7.7. Additional resources¶
Packaging and distributing Python code involves putting together some rather complex technical pieces. In response to some of the challenges, the Python community put together the Python Packaging Authority (PyPA)website, which explains how to package and distribute Python code. Their website is a good resource to help you understand some of the machinery that we explained above, and also to update it with the most recent best practices. Some of this chapter was based on a tutorial that the PyPA has produced.
In Section 4.1 you learned about the conda package manager. A great way to distribute scientific software using conda is provided through the Conda Forge project, which supports members of the community, by providing some guidance and recipes to distribute software using conda.

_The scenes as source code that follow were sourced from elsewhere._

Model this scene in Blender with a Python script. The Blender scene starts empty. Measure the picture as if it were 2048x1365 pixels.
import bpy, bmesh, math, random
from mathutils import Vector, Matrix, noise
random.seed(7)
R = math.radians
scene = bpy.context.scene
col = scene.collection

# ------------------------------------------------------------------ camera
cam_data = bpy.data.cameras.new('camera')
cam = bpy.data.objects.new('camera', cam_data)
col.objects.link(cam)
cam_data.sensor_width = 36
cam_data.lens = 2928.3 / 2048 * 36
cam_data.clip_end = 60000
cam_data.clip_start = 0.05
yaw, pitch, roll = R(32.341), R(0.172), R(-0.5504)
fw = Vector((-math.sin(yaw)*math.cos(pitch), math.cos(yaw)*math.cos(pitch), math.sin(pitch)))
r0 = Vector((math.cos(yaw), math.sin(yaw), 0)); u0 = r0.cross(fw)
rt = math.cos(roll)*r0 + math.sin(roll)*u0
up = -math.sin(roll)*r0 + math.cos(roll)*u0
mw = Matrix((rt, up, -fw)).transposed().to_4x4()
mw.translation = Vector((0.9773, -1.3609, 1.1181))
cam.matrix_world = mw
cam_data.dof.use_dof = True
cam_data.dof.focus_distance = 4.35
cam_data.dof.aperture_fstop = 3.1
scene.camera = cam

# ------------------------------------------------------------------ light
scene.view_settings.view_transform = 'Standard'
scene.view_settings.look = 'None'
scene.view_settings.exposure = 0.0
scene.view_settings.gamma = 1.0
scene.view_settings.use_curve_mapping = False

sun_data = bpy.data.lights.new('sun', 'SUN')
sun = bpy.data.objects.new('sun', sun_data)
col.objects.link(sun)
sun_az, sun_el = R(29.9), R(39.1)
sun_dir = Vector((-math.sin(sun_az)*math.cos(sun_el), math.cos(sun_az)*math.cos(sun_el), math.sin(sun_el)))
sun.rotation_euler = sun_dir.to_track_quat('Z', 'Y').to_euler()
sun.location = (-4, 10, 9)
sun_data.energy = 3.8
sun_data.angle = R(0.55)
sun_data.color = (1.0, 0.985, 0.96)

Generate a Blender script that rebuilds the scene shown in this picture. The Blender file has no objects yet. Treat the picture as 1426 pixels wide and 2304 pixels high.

Jake Vanderplas wrote a very useful blog post on the topic of scientific software licensing.
Developing an open-source software project can also become a complex social, technical, and even legal challenge. A (free!) book you might want to look at if you are contemplating taking it on is Producing Open Source Software by Karl Fogel, which will take you through everything from naming an open-source software project to legal and management issues such as licensing, distribution, and intellectual property rights.